Sierra Leone: Sweet Salone

Sierra Leone was apparently named by the Portuguese who spotted lions in the mountains. Everyone seems to call it Salone.

We arrived at the border, Pamelap, not far from the capital Freetown and were welcomed to Sweet Salone, even the police and border guards wished us a great trip.

We breezed through the border crossing with such ease and good wishes and were just about to drive across when we were told there was one problem, right-hand drive cars were banned in 2011. The officious Road Safety Officer made it sound like that was final and we had no chance of continuing our journey through Salone.

We were not about to return to Guinea though, so we persisted, explaining that only had 5 days remaining on our Salone visa and we were only passing through on a longer trip.

We were told we could call the Director of Public Relations who may give us temporary dispensation for the 5 day duration of our visa. Just as well we could do this in English.

Using persistence and charm “so sorry to inconvenience and interrupt you, particularly on a Saturday” worked and not only did we get the temporary permission, but we got a personal escort by the Road Safety Officer through first 6 checkpoints into Freetown.

We stayed in a lodge in Lungi, near the airport on the other side of the wide estuary bay from Freetown, run since 2011 by Lorraine & Ghazali from Blackpool.

They explained some of the challenges they’ve faced such as the falling water table meaning they’ve had to dig a deeper well several times and buy a new £8,000 generator as the electric supply is unreliable.

Lungi is across the wide bay from Freetown, so we took the tiny and terrifying Sea Bird ferry at a cost of $40pp each way, paying an insane $160 for the 30 minute journeys, probably 4 month’s salary for the average Leonean.

The maximum amount we could withdraw from the ATM in the airport was 400,000 leones (£31) each as the wadges of notes are so fat. We felt pretty wealthy with 800,000.

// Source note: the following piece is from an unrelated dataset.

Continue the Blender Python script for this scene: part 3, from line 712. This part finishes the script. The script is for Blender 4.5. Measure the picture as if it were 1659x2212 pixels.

We were told a new currency ECO is to be gradually introduced across the West Africa region starting this year.

As in Gambia, we noticed a lot of public notices along the main roads, everything from education, health, voter registration and reforestation and UN descendants programmes.

As we travel south and the landscape gets more tropical, we spot new and exciting plants and trees, such as the unfeasibly tall skinny palms with Sideshow Bob hairstyles.

Throughout our trip, stray dogs just break your heart. After we gave a dog with both its ears cut off a sugar lump when having coffee on a Senegal beach (I know, but it’s all we had at the time). She put it on her paws to clean off the sand and then followed us for at least an hour along the beach doing cute tricks to show us how fun she was, in the end we had to shoo her away so I can’t even look at a dog now.

A more pleasant observation is that the crescent moon is U-shaped like a bowl rather than the C-shape we see in the UK.

2 thoughts on “Sierra Leone: Sweet Salone

  1. What a lovely post this was. Still ups and downs, but amazing things and I’m so enjoying the observations!

  2. Loved your description of your experience in ‘Salone’. Keep sharing stories, we’re discovering and learning with you! You got me curious about the stray dogs.